EXERCISE DIRECTIONS – In the listing that follows, retype every line from the first through the one containing "ceram, basin, .004)". Pictures are to be left out.

INFORMATION PROVIDED –

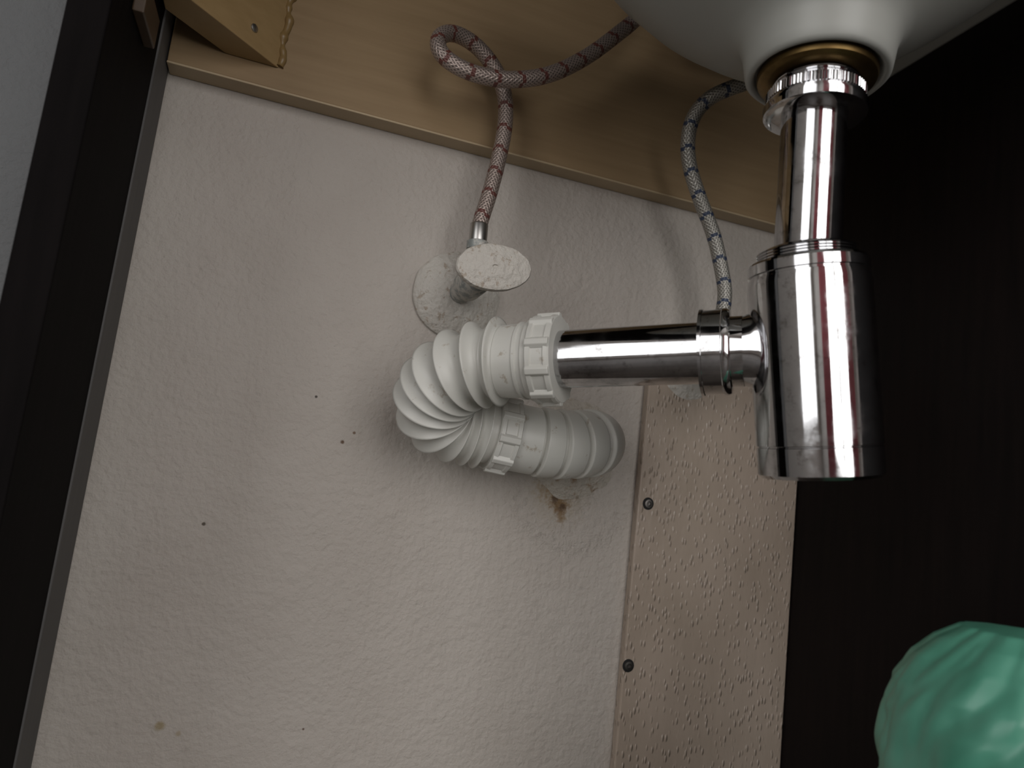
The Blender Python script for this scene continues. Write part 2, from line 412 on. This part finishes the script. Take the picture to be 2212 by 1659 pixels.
for (dz, ox, oy, a_, b_, ex) in inner: vs += ring(zt+dz, cx+ox, cy+oy, a_, b_, ex, k)
ns = len(secs)+len(inner)
for j in range(ns-1):
    for i in range(k): fs.append((j*k+i, j*k+(i+1) % k, (j+1)*k+(i+1) % k, (j+1)*k+i))
obj('bowl', vs, fs, ceram, basin)
box('deck', (cx+.03, -.455, E+.3565), (XR+.017, -.075, E+.40), ceram, basin, .004)

# ------------------------------------------------------------------ flexible waste pipe
fx = empty('flexible_waste_pipe')
def lug_nut(prefix, c0, axis, r, L, m, nl=10, ri=None):
    axis, a, b = frame(axis); ri = ri or r-.0045
    lathe(prefix, [(-L/2, ri), (-L/2, r-.0008), (-L/2+.0008, r), (-L/2+.003, r+.0003), (-L/2+.0036, r-.0006), (L/2-.0036, r-.0006), (L/2-.003, r+.0003), (L/2-.0006, r+.0003),
                   (L/2, r-.0006), (L/2, ri)], c0, axis, m, fx, 96)
    vs = []; fs = []
    for i in range(nl):
        th = 2*math.pi*(i+.3)/nl
        o_ = a*math.cos(th)+b*math.sin(th); t_ = axis.cross(o_)
        base = len(vs)
        hw = .0016
        for s_ in (-1, 1):
            for (rr, ww) in ((r-.001, hw*2.2), (r+.0015, hw), (r+.0015, -hw), (r-.001, -hw*2.2)):
                vs.append(c0+axis*(s_*(L/2-.0002))+o_*rr+t_*ww)
        fs += [(base, base+1, base+2, base+3), (base+7, base+6, base+5, base+4)] + [(base+q, base+(q+1) % 4, base+4+(q+1) % 4, base+4+q) for q in range(4)]
    o = obj(prefix+'_lugs', vs, fs, m, fx, False)
    md = o.modifiers.new('bevel', 'BEVEL'); md.width = .0006; md.segments = 3
lug_nut('inlet_nut', N1, ao, .0252, .0140, pvc, 10, .0172)
# cuff
lathe('cuff', [(.005, .0236), (.0100, .0234), (.0105, .0220), (.0135, .0218), (.0140, .0225), (.0155, .0225), (.0160, .0216), (.032, .0210), (.036, .0214)], N1, ao, pvc, fx, 96)
p0 = N1+ao*.028; p1 = N1+ao*.035
q = P(1278, 957, .500)
path = [p0, p1, P(1000, 798, .424), P(957, 828, .434), P(938, 872, .446), P(965, 908, .457), P(1020, 922, .465), P(1085, 938, .471), P(1150, 952, .477),
        P(1215, 960, .484), q, Vector((q.x+.006, -.024, q.z+.001)), Vector((q.x+.007, -.0005, q.z+.001))]
STEP = .0005; SM = .0035
dummy, pts_, tg_, acc = sweep('tmp', path, .02, pvc, None, 8, STEP, SM); bpy.data.objects.remove(dummy)
nutp = P(1082, 937, .471)
ni = min(range(len(pts_)), key=lambda i: (pts_[i]-nutp).length); sn = acc[ni]
s_end1 = sn-.014
edges = [.003, .0158, .0283, .0400]
rest = s_end1-edges[-1]; kk = max(1, round(rest/.0096))
for i in range(kk): edges.append(.0400+rest*(i+1)/kk)
def rad(s, tot):
    if s < .003: return .0212+.0054*max(0, (s-.0015)/.0015)
    if s < s_end1:
        for ii, (a_, b_) in enumerate(zip(edges, edges[1:])):
            if s < b_:
                x = (s-a_)/(b_-a_)
                am = .0064 if ii < 2 else .0058 if ii < 4 else .0048
                return .0266 - am*(1-abs(2*x-1)**1.9)
    if s < sn+.024:
        return .0212 if s < sn else .0226
    x = ((s-sn-.024)/.0138) % 1.0
    if x < .13: return .0196
    if x < .19: return .0196+.0042*(x-.13)/.06
    return .0238-.0011*((x-.19)/.81)**1.5
sweep('corrugated_hose', path, rad, pvc, fx, 80, STEP, SM)
lug_nut('middle_nut', pts_[ni], tg_[ni], .0252, .0145, pvc)
def wobf(t, r, th): return r*(1+.12*noise.noise(Vector((math.cos(th)*2, math.sin(th)*2, 3.1)))+.05*noise.noise(Vector((math.cos(th)*7, math.sin(th)*7, t*300))))
lathe('wall_filler_collar', [(0, .038), (.002, .034), (.0045, .0275), (.0055, .0235)], Vector((q.x+.005, -.0003, q.z-.003)), Vector((0, -1, 0)), plaster, fx, 64, wob=wobf)

# ------------------------------------------------------------------ valves
def valve(px, py, name):
    e = empty(name); c0 = Q(px, py, 0); ax = Vector((0, -1, 0))
    wb = lambda t, r, th: r*(1+.025*noise.noise(Vector((math.cos(th)*3, math.sin(th)*3, px*.01))))
    lathe('escutcheon', [(.0003, .0325), (.0035, .0325), (.006, .0305), (.009, .022), (.012, .0145), (.0125, .010)], c0, ax, paint, e, 64, wob=wb)
    lathe('body', [(.008, .0080), (.030, .0080), (.031, .0095), (.033, .0105), (.054, .0105), (.056, .0095), (.0565, .0092), (.062, .0092), (.063, .0085), (.075, .0082), (.0765, .006), (.08, .006)], c0, ax, bodym, e, 48)
    hc = c0+Vector((.003, -.083, .001))
    wb2 = lambda t, r, th: r*(1+.025*noise.noise(Vector((math.cos(th)*4, math.sin(th)*4, 7+px*.01))))
    lathe('handle', [(-.004, .006), (-.0035, .020), (-.002, .0238), (.0015, .0242), (.0028, .0234), (.0034, .021), (.0040, .006), (.0043, .002), (.0036, .0012), (.0036, 0)], hc, ax, paint, e, 72, 1.02, .62,
          side=Vector((1, 0, .14)), wob=wb2)
    lathe('outlet', [(.006, .0078), (.020, .0078), (.0205, .0066), (.022, .0066)], c0+Vector((0, -.045, 0)), Vector((0, 0, 1)), bodym, e, 40)
    return c0
v1 = valve(985, 640, 'angle_valve')
v2 = valve(1478, 800, 'angle_valve.001')

# ------------------------------------------------------------------ braided hoses
def hose(name, pts, m):
    e = empty(name); o, pp, tg, _ = sweep('braid', pts, .0055, m, e, 48, .0015, .004)
    lathe('ferrule', [(-.001, .0056), (-.001, .0063), (.0105, .0063), (.011, .0060), (.0115, .0054)], pp[0], tg[0], steel, e, 36)
    lathe('end_nut', [(-.007, .0074), (-.0015, .0074), (-.001, .0065)], pp[0], tg[0], bodym, e, 36, ang=20)
    return pp
a0 = v1+Vector((0, -.045, .0300))
hose('braided_hose', [a0, a0+Vector((0, 0, .012)), Q(1057, 420, -.043), Q(1078, 340, -.040), Q(1091, 270, -.038), Q(1090, 205, -.038), Q(1070, 150, -.040), Q(1030, 100, -.044), Q(982, 72, -.050),
      Q(949, 80, -.056), Q(950, 112, -.062), Q(990, 145, -.066), Q(1050, 166, -.067), Q(1115, 172, -.066), Q(1190, 160, -.064), Q(1265, 124, -.062), Q(1330, 77, -.060), Q(1385, 28, -.058), Q(1440, -60, -.058)], hot_m)
b0 = v2+Vector((0, -.045, .0300))
hose('braided_hose.001', [b0, Q(1566, 640, -.045), Q(1560, 590, -.045), Q(1542, 510, -.046), Q(1512, 430, -.048), Q(1490, 360, -.050), Q(1486, 300, -.054), Q(1500, 248, -.060), Q(1535, 210, -.070), Q(1585, 188, -.080),
      Q(1640, 165, -.088), Q(1670, 110, -.088)], cold_m)

# ------------------------------------------------------------------ green bag
bg = P(2210, 1360, .29); H = bg.z
prof = [(0, .054), (.02, .060), (.15, .062), (H-.16, .056), (H-.10, .0515), (H-.06, .0500), (H-.04, .0490), (H-.028, .0460), (H-.016, .039), (H-.008, .031), (H-.002, .022), (H, .0)]
fine_p = []
for i in range(len(prof)-1):
    for j in range(10):
        t = j/10; fine_p.append((prof[i][0]*(1-t)+prof[i+1][0]*t, prof[i][1]*(1-t)+prof[i+1][1]*t))
fine_p.append(prof[-1])
def wobb(t, r, th):
    c_, s_ = math.cos(th), math.sin(th)
    v_ = Vector((c_*1.5, s_*1.5, t*16)); v2_ = Vector((c_*2.6+.4, s_*2.6, t*42+c_*2))
    return r*(1+.06*noise.noise(v_)+.12*(abs(noise.noise(v2_))-.15)+.03*(abs(noise.noise(v2_*2.3))-.1))
lathe('green_plastic_bag', [(t+.0005, r) for t, r in fine_p], Vector((bg.x, bg.y, 0)), Vector((0, 0, 1)), bag_m, None, 160, wob=wobb, ang=80)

EXERCISE ANSWER –
The Blender Python script for this scene continues. Write part 2, from line 412 on. This part finishes the script. Take the picture to be 2212 by 1659 pixels.
for (dz, ox, oy, a_, b_, ex) in inner: vs += ring(zt+dz, cx+ox, cy+oy, a_, b_, ex, k)
ns = len(secs)+len(inner)
for j in range(ns-1):
    for i in range(k): fs.append((j*k+i, j*k+(i+1) % k, (j+1)*k+(i+1) % k, (j+1)*k+i))
obj('bowl', vs, fs, ceram, basin)
box('deck', (cx+.03, -.455, E+.3565), (XR+.017, -.075, E+.40), ceram, basin, .004)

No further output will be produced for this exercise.